NO FURTHER ACTION IS REQUESTED. MANY THANKS TO ALL WHO SENT APPEALS.

On 27 September 2022, by four votes to one, the Oklahoma Pardon and Parole Board rejected clemency for Benjamin Cole, who had been sentenced to death in 2004 for the murder of his nine-month-old daughter. Under Oklahoma law, the Governor cannot grant clemency without a recommendation from the Board to do so. Benjamin Cole’s lawyers turned to the courts to seek a determination on their client’s “competency for execution”. In the USA, it is unconstitutional to execute a person who lacks a rational understanding of the reason for and reality of their punishment. This standard has failed to prevent numerous people with serious mental disabilities, and with serious questions about their competency for execution, being put to death in the country. The courts ruled that Benjamin Cole, too, could be executed, finding that his lawyers had not made the necessary showing under state law to warrant a “competency trial”. 

After the execution, one his lawyers said: “Benjamin Cole was a person with serious mental illness whose schizophrenia and brain damage went undiagnosed and untreated for many years, eventually leading to the tragic crime for which he was executed. Over his years on death row, Ben slipped into a world of delusion and darkness.
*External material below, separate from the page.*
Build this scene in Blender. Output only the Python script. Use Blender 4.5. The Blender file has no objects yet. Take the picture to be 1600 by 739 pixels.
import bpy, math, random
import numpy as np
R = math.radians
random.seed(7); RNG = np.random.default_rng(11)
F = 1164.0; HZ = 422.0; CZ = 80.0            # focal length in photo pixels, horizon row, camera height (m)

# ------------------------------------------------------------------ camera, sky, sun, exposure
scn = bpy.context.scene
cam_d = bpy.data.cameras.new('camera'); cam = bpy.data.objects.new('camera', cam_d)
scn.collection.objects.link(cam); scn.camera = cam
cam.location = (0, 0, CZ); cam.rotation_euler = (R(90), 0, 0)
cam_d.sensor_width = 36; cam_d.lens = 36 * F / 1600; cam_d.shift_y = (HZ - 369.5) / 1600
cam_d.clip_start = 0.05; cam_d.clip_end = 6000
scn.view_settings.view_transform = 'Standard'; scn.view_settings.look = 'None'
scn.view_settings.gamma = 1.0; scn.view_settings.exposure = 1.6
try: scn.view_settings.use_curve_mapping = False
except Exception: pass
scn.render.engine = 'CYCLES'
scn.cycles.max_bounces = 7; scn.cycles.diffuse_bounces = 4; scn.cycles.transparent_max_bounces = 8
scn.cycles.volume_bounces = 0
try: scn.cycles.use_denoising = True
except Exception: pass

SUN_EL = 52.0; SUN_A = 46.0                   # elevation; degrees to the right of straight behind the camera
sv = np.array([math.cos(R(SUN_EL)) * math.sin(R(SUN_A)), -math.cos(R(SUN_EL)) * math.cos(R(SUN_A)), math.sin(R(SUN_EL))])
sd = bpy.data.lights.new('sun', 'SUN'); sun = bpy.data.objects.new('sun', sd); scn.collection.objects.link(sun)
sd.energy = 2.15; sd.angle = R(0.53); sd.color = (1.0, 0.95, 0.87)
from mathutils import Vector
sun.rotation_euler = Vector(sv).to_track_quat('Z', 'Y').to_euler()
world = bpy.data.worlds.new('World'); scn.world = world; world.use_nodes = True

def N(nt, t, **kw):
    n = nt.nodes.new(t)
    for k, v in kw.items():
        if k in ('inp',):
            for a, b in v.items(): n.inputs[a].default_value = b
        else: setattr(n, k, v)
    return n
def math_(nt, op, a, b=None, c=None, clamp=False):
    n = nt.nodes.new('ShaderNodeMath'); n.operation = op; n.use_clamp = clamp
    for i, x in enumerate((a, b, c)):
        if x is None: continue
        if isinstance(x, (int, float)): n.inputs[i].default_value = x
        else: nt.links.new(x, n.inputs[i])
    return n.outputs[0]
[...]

Although I represented him for many years, he was often unable to interact with my colleagues and me in any meaningful way. As Ben’s physical health deteriorated along with his mind, he became progressively more detached from reality, refusing to leave his cell, moving little and with difficulty, and rarely speaking to anyone. It is unconscionable that the State denied Ben a competency trial. Ben lacked a rational understanding of why Oklahoma took his life today.”

There have been 12 executions in the USA this year, four of them in Oklahoma. This brings to 1,552 the total number of executions there since the United States Supreme Court approved new capital statutes in 1976. Oklahoma accounts for 118 of these state sanctioned killings, second only to its neighbour, Texas. Together, Texas and Oklahoma account for 45 percent of all executions in the USA since 1976, and 58 percent of executions so far in 2022. There are currently 23 executions scheduled to take place in Oklahoma before the end of 2024.